▶ [Goal]:
Among the entries that follow, the required portion opens with the line containing "Continue the Blender" and closes with the line containing "return mesh(name, v, f, mat, parent, True)". Give that portion again exactly, and nothing else.

▶ [Material supplied]:
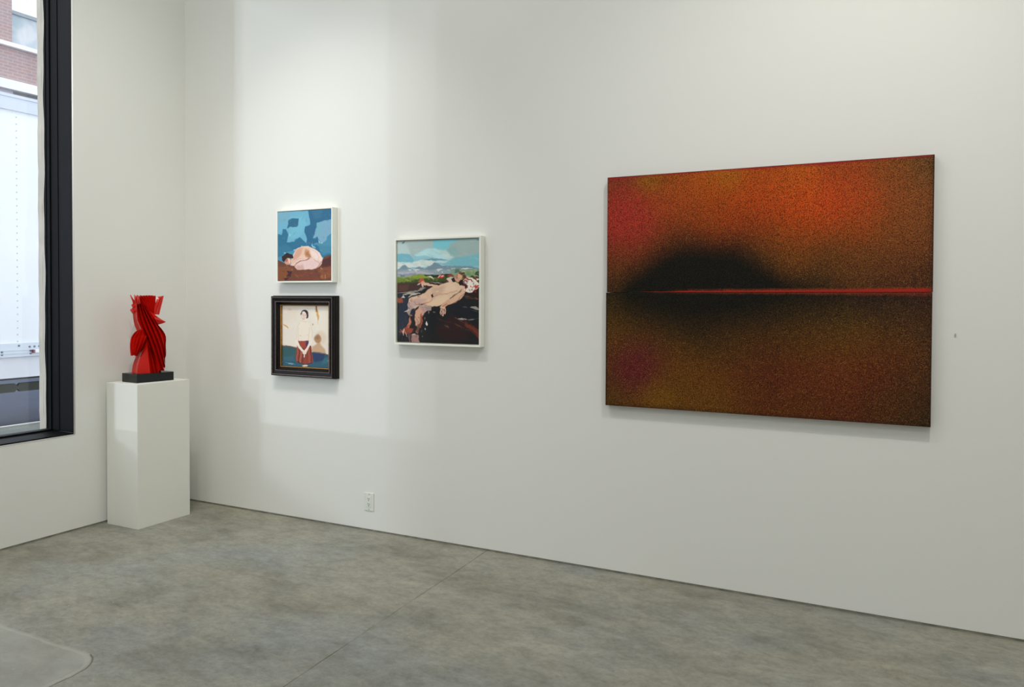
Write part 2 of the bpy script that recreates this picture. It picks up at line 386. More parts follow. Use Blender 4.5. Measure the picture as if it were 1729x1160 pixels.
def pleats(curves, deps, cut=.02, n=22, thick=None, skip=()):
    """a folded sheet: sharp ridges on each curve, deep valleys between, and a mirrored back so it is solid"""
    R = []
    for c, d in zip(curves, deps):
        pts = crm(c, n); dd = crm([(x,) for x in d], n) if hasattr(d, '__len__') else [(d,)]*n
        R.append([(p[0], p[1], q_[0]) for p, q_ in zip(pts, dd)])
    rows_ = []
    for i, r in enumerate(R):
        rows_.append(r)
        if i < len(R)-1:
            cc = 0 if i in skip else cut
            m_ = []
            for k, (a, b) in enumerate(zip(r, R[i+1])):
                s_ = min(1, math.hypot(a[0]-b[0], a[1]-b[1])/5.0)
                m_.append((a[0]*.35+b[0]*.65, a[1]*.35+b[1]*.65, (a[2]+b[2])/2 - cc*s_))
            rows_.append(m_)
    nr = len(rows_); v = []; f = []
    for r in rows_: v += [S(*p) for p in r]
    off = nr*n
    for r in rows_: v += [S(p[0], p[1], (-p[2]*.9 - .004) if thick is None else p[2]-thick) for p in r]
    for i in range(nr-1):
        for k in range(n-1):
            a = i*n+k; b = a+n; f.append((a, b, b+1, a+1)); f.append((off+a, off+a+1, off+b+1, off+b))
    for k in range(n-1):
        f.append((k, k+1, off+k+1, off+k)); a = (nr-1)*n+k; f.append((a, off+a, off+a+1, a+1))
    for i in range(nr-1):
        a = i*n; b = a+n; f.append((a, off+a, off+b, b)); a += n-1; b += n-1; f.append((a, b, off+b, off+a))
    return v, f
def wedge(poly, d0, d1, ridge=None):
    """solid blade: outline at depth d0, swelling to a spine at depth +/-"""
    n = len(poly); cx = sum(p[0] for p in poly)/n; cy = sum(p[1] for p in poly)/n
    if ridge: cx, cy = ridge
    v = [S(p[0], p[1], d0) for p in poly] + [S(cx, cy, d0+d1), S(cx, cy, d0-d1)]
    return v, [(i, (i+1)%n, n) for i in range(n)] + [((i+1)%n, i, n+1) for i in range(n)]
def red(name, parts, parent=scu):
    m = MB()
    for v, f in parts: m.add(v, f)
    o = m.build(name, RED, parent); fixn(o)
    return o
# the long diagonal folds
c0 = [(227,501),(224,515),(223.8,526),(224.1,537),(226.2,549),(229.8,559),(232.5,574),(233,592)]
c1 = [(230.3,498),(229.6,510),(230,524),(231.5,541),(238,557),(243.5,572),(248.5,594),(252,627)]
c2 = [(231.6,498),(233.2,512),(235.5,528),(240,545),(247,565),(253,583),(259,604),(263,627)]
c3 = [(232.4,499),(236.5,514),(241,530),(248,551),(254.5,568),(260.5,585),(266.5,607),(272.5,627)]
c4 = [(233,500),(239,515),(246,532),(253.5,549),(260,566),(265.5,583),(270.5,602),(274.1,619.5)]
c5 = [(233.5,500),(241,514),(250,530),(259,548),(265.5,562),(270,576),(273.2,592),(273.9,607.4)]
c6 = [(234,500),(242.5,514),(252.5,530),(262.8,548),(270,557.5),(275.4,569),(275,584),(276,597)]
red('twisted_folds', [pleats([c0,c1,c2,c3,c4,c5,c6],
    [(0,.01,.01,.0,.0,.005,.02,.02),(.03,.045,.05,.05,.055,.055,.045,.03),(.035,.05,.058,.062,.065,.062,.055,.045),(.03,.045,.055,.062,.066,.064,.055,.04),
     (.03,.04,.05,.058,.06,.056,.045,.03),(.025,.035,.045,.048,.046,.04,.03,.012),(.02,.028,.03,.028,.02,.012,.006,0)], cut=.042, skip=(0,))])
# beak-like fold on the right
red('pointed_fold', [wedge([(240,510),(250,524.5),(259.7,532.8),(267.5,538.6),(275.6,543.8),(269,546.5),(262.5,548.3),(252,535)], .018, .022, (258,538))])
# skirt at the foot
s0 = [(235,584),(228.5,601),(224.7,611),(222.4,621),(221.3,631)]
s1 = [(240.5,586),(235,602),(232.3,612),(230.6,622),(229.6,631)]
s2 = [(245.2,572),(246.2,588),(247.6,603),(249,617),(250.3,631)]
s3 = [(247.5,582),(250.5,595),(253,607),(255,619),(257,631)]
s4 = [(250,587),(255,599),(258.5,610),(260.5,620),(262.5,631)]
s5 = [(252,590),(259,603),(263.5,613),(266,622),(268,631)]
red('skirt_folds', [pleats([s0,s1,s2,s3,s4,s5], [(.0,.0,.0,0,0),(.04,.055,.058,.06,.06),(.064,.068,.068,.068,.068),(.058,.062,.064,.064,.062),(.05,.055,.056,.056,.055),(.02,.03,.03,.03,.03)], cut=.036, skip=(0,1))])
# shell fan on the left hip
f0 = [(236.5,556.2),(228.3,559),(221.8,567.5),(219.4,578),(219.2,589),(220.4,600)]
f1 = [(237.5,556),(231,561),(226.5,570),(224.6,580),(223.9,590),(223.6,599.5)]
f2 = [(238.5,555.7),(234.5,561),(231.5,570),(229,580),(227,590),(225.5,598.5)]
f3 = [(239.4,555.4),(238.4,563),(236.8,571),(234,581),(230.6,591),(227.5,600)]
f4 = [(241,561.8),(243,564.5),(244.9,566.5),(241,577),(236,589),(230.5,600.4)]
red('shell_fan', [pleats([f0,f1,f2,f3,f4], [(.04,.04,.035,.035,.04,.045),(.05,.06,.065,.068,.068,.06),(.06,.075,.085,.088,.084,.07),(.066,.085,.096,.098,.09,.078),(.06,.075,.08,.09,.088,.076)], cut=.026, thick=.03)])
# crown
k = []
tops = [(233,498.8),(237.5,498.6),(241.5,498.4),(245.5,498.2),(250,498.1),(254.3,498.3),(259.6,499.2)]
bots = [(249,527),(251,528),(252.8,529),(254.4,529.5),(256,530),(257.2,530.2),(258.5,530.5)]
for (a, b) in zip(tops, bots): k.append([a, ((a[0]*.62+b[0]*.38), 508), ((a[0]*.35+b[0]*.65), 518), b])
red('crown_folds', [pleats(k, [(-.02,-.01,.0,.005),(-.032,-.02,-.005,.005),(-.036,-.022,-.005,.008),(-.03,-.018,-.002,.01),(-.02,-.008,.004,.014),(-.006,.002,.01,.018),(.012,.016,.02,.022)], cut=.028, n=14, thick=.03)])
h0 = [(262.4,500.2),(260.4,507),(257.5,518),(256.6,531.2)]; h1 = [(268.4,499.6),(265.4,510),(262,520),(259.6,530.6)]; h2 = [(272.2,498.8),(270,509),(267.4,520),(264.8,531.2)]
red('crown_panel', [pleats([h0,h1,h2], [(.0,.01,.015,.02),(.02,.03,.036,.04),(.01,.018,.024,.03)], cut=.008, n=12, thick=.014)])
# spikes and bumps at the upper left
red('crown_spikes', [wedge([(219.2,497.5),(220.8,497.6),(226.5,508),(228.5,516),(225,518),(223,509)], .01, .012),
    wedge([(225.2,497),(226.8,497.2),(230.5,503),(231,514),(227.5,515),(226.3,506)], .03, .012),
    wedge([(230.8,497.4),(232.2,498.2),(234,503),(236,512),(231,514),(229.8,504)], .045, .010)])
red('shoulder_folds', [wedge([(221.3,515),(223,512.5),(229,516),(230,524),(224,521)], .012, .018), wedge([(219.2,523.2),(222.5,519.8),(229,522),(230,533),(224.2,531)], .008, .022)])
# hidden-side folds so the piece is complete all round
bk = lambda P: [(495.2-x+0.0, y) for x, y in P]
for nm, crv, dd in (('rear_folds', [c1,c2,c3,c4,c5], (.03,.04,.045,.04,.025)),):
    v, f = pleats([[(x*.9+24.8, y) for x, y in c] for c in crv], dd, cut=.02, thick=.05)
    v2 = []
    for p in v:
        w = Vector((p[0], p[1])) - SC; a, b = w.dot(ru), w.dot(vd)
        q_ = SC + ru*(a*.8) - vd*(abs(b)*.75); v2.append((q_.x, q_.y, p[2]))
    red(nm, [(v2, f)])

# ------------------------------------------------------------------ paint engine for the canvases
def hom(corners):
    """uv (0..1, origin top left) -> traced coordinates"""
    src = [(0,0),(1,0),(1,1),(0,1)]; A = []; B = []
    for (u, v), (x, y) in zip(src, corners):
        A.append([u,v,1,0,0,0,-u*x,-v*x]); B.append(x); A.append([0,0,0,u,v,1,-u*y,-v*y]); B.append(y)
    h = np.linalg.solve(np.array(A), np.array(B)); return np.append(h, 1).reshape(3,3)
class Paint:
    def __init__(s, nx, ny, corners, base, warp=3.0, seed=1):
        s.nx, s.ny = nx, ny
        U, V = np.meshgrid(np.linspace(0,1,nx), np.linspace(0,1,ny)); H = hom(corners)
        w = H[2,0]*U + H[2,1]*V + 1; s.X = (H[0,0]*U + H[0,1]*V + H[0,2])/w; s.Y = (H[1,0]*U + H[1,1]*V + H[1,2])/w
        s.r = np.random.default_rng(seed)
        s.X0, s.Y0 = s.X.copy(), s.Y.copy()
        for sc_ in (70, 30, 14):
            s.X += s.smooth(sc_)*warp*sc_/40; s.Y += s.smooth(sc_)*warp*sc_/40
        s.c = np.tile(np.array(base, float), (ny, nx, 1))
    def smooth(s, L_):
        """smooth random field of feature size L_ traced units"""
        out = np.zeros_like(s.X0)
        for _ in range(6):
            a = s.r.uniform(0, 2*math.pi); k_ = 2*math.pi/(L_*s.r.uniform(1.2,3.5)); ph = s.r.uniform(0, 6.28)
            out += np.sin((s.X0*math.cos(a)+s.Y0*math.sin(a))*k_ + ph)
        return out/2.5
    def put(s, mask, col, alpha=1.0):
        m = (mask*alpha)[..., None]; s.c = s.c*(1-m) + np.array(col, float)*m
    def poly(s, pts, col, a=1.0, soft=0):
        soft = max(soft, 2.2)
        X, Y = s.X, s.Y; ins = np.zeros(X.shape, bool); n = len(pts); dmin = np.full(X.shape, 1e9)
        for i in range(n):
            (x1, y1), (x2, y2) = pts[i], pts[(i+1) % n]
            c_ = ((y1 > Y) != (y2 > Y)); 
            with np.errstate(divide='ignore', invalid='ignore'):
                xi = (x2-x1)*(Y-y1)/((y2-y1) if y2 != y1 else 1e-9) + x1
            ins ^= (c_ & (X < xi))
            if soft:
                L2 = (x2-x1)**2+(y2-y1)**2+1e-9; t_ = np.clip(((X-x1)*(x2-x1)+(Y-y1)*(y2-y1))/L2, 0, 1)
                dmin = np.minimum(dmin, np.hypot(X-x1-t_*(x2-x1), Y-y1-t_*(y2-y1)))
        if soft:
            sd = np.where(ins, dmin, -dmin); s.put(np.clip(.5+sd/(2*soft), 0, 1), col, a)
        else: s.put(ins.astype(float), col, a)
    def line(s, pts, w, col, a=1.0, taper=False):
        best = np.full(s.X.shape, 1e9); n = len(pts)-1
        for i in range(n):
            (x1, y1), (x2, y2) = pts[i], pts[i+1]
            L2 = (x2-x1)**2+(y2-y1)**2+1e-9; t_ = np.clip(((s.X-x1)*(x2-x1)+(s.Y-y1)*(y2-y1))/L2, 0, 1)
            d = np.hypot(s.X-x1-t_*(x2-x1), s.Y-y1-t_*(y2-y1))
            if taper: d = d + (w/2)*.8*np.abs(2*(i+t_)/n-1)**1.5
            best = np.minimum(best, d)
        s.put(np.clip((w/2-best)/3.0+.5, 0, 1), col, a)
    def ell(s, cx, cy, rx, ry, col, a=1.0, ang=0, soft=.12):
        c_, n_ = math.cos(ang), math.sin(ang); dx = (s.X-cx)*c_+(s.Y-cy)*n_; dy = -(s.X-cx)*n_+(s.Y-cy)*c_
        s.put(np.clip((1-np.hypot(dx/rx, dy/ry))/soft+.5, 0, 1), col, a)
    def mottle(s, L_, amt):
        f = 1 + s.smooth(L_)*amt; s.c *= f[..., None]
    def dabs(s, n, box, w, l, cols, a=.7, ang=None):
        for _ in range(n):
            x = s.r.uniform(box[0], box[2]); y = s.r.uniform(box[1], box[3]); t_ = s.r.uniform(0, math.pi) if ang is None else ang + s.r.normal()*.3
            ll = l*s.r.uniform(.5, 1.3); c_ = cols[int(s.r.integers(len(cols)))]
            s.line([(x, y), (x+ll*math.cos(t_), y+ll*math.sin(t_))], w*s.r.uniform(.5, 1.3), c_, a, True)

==

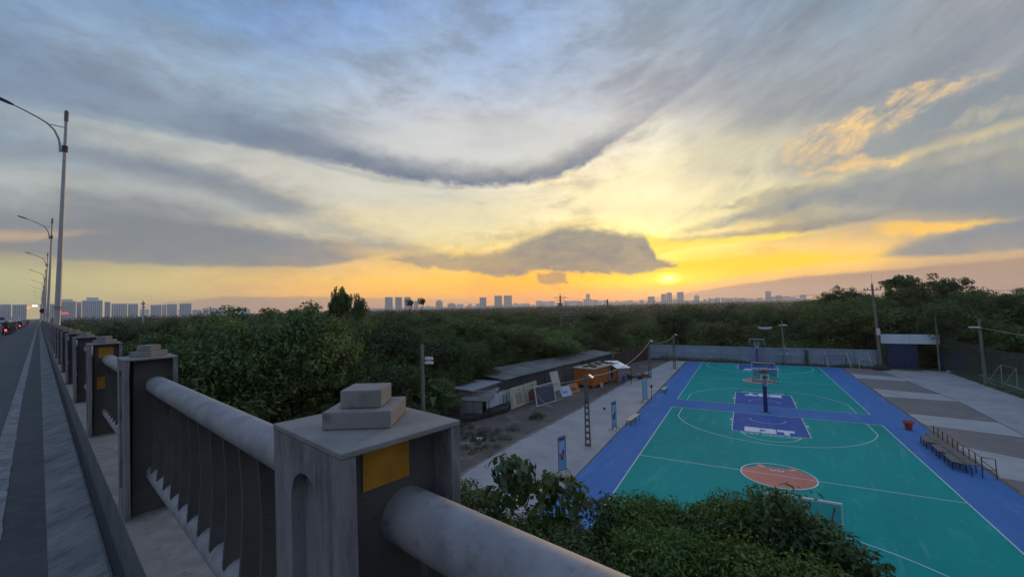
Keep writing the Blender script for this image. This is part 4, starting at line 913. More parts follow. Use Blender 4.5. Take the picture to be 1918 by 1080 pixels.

==

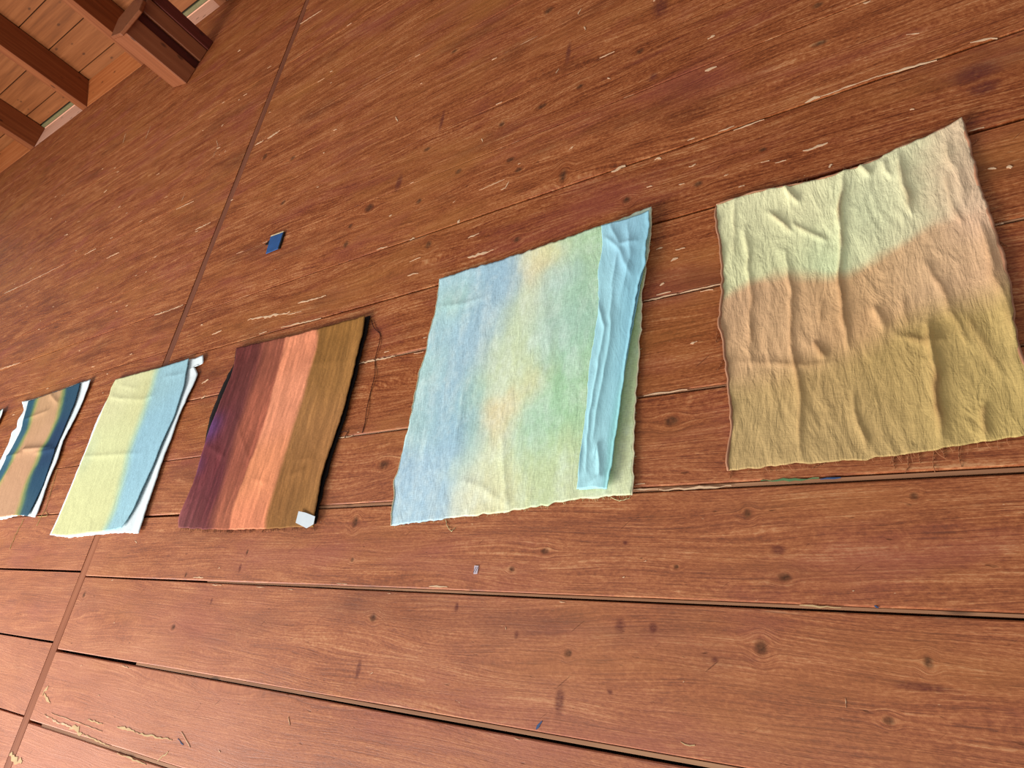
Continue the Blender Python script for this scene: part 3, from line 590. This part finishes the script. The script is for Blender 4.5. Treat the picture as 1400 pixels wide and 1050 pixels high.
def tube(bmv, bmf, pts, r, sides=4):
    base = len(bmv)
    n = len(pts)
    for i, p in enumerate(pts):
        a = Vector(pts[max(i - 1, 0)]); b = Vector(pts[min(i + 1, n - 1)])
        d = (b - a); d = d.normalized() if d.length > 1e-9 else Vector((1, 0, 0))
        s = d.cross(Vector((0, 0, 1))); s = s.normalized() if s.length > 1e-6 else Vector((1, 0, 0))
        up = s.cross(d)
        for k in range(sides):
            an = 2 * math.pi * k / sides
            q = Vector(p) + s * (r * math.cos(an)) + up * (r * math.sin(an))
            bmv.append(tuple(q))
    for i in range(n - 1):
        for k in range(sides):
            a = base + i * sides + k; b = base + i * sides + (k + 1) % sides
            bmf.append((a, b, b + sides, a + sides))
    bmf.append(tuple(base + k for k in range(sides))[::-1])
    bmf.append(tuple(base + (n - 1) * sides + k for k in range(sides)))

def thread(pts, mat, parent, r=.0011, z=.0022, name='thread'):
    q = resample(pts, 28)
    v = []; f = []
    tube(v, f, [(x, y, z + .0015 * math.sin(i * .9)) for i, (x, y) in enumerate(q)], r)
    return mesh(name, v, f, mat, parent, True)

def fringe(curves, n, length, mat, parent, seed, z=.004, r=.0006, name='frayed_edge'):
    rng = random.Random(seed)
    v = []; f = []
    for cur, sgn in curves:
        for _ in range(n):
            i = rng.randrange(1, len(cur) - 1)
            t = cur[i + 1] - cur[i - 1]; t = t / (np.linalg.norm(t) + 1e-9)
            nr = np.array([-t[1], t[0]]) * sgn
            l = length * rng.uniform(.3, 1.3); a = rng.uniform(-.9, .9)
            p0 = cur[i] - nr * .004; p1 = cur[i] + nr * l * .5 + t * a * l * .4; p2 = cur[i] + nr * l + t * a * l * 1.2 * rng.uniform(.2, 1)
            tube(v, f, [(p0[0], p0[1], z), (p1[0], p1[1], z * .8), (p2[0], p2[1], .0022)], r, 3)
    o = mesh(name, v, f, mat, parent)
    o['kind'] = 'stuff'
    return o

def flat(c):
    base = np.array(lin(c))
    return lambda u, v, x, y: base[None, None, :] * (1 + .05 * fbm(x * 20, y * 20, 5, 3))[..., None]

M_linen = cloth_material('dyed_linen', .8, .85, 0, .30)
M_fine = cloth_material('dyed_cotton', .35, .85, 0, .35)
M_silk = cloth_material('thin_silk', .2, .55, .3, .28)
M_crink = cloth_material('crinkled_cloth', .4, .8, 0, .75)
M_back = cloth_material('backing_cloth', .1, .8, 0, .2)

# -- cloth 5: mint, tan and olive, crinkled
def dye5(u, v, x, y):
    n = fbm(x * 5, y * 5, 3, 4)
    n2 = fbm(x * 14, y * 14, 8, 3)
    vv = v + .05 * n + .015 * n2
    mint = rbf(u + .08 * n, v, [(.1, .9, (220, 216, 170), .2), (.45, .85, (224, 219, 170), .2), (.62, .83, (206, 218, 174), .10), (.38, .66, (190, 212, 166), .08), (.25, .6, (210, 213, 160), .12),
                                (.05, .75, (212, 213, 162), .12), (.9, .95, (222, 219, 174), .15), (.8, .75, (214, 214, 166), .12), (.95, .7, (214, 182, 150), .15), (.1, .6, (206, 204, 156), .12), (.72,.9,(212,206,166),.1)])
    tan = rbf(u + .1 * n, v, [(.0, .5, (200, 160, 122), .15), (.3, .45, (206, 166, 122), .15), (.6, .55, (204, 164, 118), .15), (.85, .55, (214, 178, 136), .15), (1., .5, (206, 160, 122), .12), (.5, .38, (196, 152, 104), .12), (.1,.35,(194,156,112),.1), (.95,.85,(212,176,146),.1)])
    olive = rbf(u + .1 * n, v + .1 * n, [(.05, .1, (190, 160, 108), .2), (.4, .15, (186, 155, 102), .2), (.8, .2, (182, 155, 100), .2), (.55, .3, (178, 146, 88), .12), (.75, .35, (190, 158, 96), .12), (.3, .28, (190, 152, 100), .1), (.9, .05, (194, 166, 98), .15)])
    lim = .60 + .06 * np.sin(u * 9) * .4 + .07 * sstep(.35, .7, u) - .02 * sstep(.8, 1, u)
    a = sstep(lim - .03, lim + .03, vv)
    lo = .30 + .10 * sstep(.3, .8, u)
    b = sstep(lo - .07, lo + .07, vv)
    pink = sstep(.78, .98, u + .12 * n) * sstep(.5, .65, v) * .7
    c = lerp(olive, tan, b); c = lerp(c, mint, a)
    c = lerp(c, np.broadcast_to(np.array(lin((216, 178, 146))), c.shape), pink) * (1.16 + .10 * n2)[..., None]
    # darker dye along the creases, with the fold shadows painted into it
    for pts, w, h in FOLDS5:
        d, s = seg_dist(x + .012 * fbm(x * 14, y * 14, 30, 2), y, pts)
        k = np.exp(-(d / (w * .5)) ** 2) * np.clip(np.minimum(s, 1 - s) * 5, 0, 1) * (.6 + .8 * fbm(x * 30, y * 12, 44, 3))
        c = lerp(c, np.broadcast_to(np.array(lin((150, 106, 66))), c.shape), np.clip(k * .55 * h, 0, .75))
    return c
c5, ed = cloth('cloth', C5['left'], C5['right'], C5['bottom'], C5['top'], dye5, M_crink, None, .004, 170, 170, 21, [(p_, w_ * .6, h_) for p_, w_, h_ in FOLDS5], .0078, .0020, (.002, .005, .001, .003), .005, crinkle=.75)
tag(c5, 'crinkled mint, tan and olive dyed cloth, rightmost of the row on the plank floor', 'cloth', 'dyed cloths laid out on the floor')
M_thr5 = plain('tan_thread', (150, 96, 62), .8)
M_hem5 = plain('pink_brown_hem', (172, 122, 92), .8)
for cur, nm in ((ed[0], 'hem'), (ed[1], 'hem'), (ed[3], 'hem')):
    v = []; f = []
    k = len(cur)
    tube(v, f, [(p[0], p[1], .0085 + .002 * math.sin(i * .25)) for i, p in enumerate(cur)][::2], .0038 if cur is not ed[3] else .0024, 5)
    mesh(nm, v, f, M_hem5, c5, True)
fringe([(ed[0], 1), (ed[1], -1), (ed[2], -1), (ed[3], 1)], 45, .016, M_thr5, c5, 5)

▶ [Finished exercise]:
Continue the Blender Python script for this scene: part 3, from line 590. This part finishes the script. The script is for Blender 4.5. Treat the picture as 1400 pixels wide and 1050 pixels high.
def tube(bmv, bmf, pts, r, sides=4):
    base = len(bmv)
    n = len(pts)
    for i, p in enumerate(pts):
        a = Vector(pts[max(i - 1, 0)]); b = Vector(pts[min(i + 1, n - 1)])
        d = (b - a); d = d.normalized() if d.length > 1e-9 else Vector((1, 0, 0))
        s = d.cross(Vector((0, 0, 1))); s = s.normalized() if s.length > 1e-6 else Vector((1, 0, 0))
        up = s.cross(d)
        for k in range(sides):
            an = 2 * math.pi * k / sides
            q = Vector(p) + s * (r * math.cos(an)) + up * (r * math.sin(an))
            bmv.append(tuple(q))
    for i in range(n - 1):
        for k in range(sides):
            a = base + i * sides + k; b = base + i * sides + (k + 1) % sides
            bmf.append((a, b, b + sides, a + sides))
    bmf.append(tuple(base + k for k in range(sides))[::-1])
    bmf.append(tuple(base + (n - 1) * sides + k for k in range(sides)))

def thread(pts, mat, parent, r=.0011, z=.0022, name='thread'):
    q = resample(pts, 28)
    v = []; f = []
    tube(v, f, [(x, y, z + .0015 * math.sin(i * .9)) for i, (x, y) in enumerate(q)], r)
    return mesh(name, v, f, mat, parent, True)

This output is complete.